Nuncio ressalta que a ideia é incluir os itens nas cestas básicas entregues às famílias que são atendidas por programas sociais:
— O município está adequando o projeto para beneficiar não apenas as meninas, mas também mulheres que não têm acesso. Estamos estuando a possibilidade de incluir os absorventes nas cestas básicas que são fornecidas pelo municípios carentes. Já está em andamento um levantamento para ver quantas mulheres há nas famílias que recebem as cestas básicas e são atendidas pelos programas sociais no município.
"Temos que garantir a saúde das meninas e que não se sintam constrangidas na escola"
Na Câmara de Vereadores de Caxias do Sul, também está em tramitação um projeto sobre o tema.

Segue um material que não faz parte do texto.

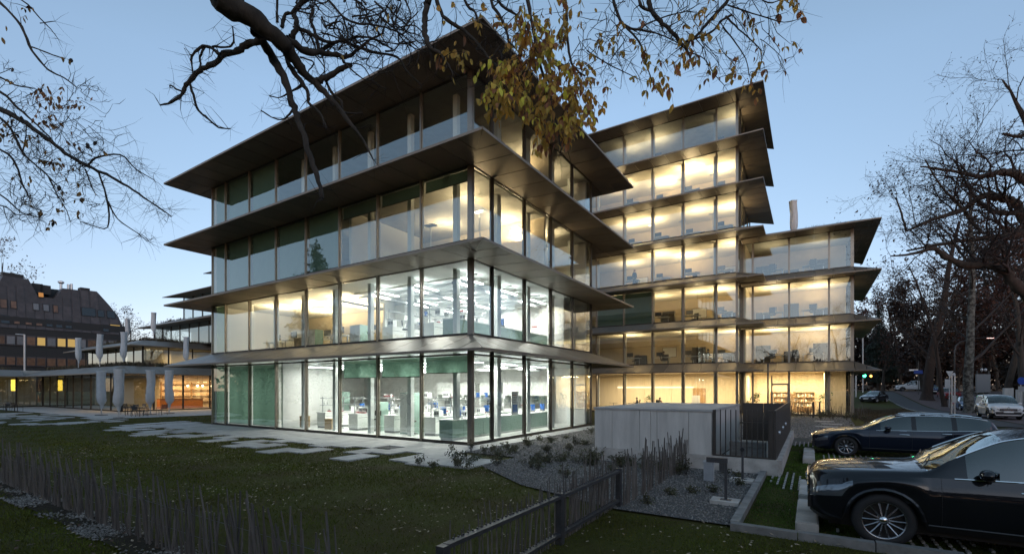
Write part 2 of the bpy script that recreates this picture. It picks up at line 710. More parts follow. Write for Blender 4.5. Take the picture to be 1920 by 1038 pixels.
# back and left walls, cores, partitions
MB().box(LX, -0.3, LY - 0.25, LY, 0.06, 15.0).build('wall', M['plaster'], lab)
MB().box(LX, LX + 0.2, 0.1, LY - 0.25, 0.06, 15.0).build('wall', M['plaster'], lab)
MB().box(LX + 0.25, -13.9, 4.2, 4.4, 0.07, 3.83).build('partition', M['plaster'], lab)
MB().box(-13.9, -13.75, 0.5, 4.4, 0.07, 3.83).build('partition', M['plaster'], lab)
mb = MB()
mb.box(-9.25, -9.1, 3.8, LY - 0.25, 4.46, 7.45)
mb.build('partition', M['plaster'], lab)
MB().box(LX + 0.25, -9.3, 6.6, 6.75, 4.46, 7.45).build('partition', M['cream_wall'], lab)
MB().box(-9.0, -0.5, 9.3, 9.45, 4.46, 7.45).build('partition', M['plaster'], lab)
MB().box(-8.3, -8.15, 0.7, 6, 8.21, 11.2).build('partition', M['plaster'], lab)
MB().box(LX + 0.25, -0.3, 6.6, 6.75, 8.21, 11.2).build('partition', M['cream_wall'], lab)
MB().box(LX + 0.25, -0.3, 7.2, 7.35, 11.96, 14.95).build('partition', M['cream_wall'], lab)
mb = MB()
for k in range(4):
    for i in range(8):
        x = -1.55 - 2.72 * i
        MB().box(x - 0.11, x + 0.11, 0.85, 1.07, FLR[k] + 0.012, LIP[k] + (0.165 if k == 0 else 0.025)).build('column', M['column_white'], lab)
    for y in (2.9, 5.6, 8.3, 10.9):
        MB().box(-1.02, -0.72, y, y + 0.3, FLR[k] + 0.012, LIP[k] + (0.165 if k == 0 else 0.025)).build('column', M['column_white'], lab)

# ceiling services in the two lab floors: ducts, rails and luminaires
for k in (0, 1):
    zc = LIP[k] + (0.1 if k == 0 else -0.02)
    for j, y in enumerate((1.6, 3.0, 4.4, 5.8, 7.2, 8.6)):
        xa = -13.5 if k == 0 else -9.0
        mb = MB()
        mb.tube([(xa, y + 0.3, zc - 0.28), (-0.9, y + 0.3, zc - 0.28)], 0.05 + 0.04 * (j % 2), 8)
        mb.box(xa, -0.9, y - 0.05, y + 0.02, zc - 0.16, zc - 0.1)
        mb.build('service_duct', M['plastic_white'], lab)
    mb = MB()
    for j in range(4):
        x = -1.9 - 2.72 * j
        mb.box(x - 0.12, x + 0.12, 1.2, 9.0, zc - 0.5, zc - 0.38)
    mb.build('service_tray', M['steel'], lab)
    for j in range(5 if k == 0 else 3):
        x = -1.4 - 2.72 * j
        for y in (1.9, 4.9, 7.9):
            MB().box(x - 0.07, x + 0.07, y - 0.75, y + 0.75, zc - 0.33, zc - 0.29).build('linear_luminaire', M['lamp_white'], lab)
            area(x, y, zc - 0.36, 0.3, 1.5, (98 if j < 4 else 45) if k == 0 else 54, WHITE)
for x in (-15.3, -18.5):       # room behind the drawn blinds
    area(x, 2.4, 3.4, 1.2, 1.2, 60, WHITE)
for x, y in ((-11.0, 2.6), (-14.2, 2.6), (-17.0, 2.4), (-12.2, 4.8), (-16.0, 4.9)):
    area(x, y, FLR[1] + 2.0, 0.5, 0.5, 92, WARM, up=True)
for x, y, p in ((-1.7, 2.6, 75), (-5.2, 4.6, 45), (-2.2, 5.6, 55), (-10.5, 3.5, 5), (-14.5, 3.5, 4)):
    area(x, y, FLR[2] + 2.0, 0.5, 0.5, p, WARM, up=True)
for x, y, p in ((-1.6, 9.0, 62), (-1.8, 6.2, 40)):
    area(x, y, FLR[2] + 2.0, 0.5, 0.5, p, WARM, up=True)
    area(x, y + 0.6, FLR[3] + 2.0, 0.5, 0.5, p * 0.55, WARM, up=True)

# ---- seven storey block behind
TX0, TX1, TY0, TY1 = -14.48, 6.30, 28.3, 37.2
tower = gthing('office_tower', 'tall seven storey glass office block with bronze eaves behind the concrete enclosure', 'building')
TB = [0, 1.67]
while TB[-1] < 20.7:
    TB.append(TB[-1] + 2.73)
TB[-1] = TX1 - TX0
for k in range(7):
    zl, zt = LIP[k], FLR[k + 1]
    zs = zl + 0.03
    eave_side(tower, (TX0, TY0), (TX1, TY0), (0, -1), 2.0, 1.5, 2.0, zl, zt, zs, k, k >= 3)
    if k < 4:
        eave_side(tower, (TX1, TY0), (TX1, 29.09), (1, 0), 2.0, 2.0, 0, zl, zt, zs, k, k >= 3, topmat='plastic_black' if k == 0 else 'bronze_panel')
    else:
        eave_side(tower, (TX1, TY0), (TX1, TY1), (1, 0), 2.0, 2.0, 1.5, zl, zt, zs, k, True)
    z0, z1 = FLR[k], zs + 0.01
    bl = {2: {4: (1, 'blind_dark'), 3: (1, 'blind_dark')}}.get(k)
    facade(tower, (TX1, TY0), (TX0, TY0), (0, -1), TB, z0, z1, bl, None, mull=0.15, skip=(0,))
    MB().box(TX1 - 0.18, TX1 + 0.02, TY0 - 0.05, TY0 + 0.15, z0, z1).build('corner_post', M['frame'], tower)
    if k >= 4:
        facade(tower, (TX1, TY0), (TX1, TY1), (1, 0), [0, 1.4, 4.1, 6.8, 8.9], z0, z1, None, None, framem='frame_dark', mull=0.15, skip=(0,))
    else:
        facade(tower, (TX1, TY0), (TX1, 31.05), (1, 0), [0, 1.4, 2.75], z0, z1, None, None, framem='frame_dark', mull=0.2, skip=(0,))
    if k < 6:
        MB().box(TX0 + 0.2, TX1 - 0.22, TY0 + 0.22, TY1 - 0.2, LIP[k] + 0.045, FLR[k + 1] - 0.01).build('floor_slab', M['ceiling_warm' if k else 'cream_wall'], tower)
    MB().box(TX0 + 0.2, TX1 - 0.2, TY0 + 0.2, TY1 - 0.2, FLR[k] - 0.005, FLR[k] + 0.01).build('floor_finish', M['floor_office'], tower)
    MB().box(TX0, TX1 - 0.2, 34.4, 34.6, FLR[k] + 0.01, LIP[k] + 0.04).build('partition', M['cream_panel' if k == 0 else 'office_wall'], tower)
    for i in range(6):
        x = 4.4 - 2.73 * i
        MB().tube([(x, TY0 + 1.0, FLR[k] + 0.01), (x, TY0 + 1.0, LIP[k] + 0.04)], 0.17, 10).build('column', M['concrete_in'], tower)
MB().box(TX0, TX1, TY0, TY1, 26.24, 26.95).build('roof', M['concrete_in'], tower)
MB().box(TX0, TX1, TY1 - 0.2, TY1, 0.0, 26.2).build('wall', M['plaster'], tower)
MB().box(TX0, TX0 + 0.2, TY0 + 0.1, TY1 - 0.2, 0.0, 26.2).build('wall', M['plaster'], tower)
MB().box(TX0, TX1 + 0.03, TY0 - 0.05, TY0 + 0.2, -0.1, 0.055).build('base_sill', M['frame_dark'], tower)
for k in range(1, 7):
    for i in range(4):
        x = 5.2 - 3.1 * i
        if (k * 5 + i * 3) % 11 == 0:
            continue
        p = (0, 84, 66, 78, 74, 125, 34)[k] * (0.75 + 0.5 * ((k * 7 + i * 3) % 5) / 4)
        area(x + 0.7 * math.sin(k * 2.3 + i * 4.1), 31.0 + 0.9 * math.sin(k * 1.7 + i * 2.9), FLR[k] + 1.75, 0.9, 0.9, p, WARM2, up=True)
for i in range(4):
    area(4.5 - 3.1 * i, 31.0, 3.55, 2.2, 0.5, 210, WARMG)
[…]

De autoria da vereadora Denise Pessôa (PT), a proposta prevê a distribuição, por parte do poder público, de absorventes ou coletor menstrual para adolescentes em situação de vulnerabilidade social.
Ela explica que é difícil até mesmo levantar o número de meninas que são afetadas pela pobreza menstrual.
— É um assunto delicado e muito íntimo. Conversei com professoras que relatam que as meninas dizem que esqueceram o absorvente, e as escolas mantém alguns itens em estoque para ajudar. Fica aquela dúvida: esqueceu ou não têm dinheiro para cobrar.
Esse questionamento vai ao encontro de dados divulgados por pesquisas que apontam que uma estudante pode perder até 45 dias de aula no ano letivo por não ter absorvente.
— As pesquisas mostram que elas trocam o absorvente uma vez por dia, às vezes, duas. Tem várias situações e não há dados estimados porque acho que nunca olharam para isso com a seriedade necessária. Temos que garantir a saúde das meninas, proteger e fazer com que elas não se sintam constrangidas na escola, que elas permaneçam estudando. A dificuldade de acessar serviços e a pobreza menstrual podem ser fatores de estigma e discriminação, levando muitas vezes à evasão escolar porque tem a exposição e elas se sentem envergonhadas no ambiente escolar — avalia Denise.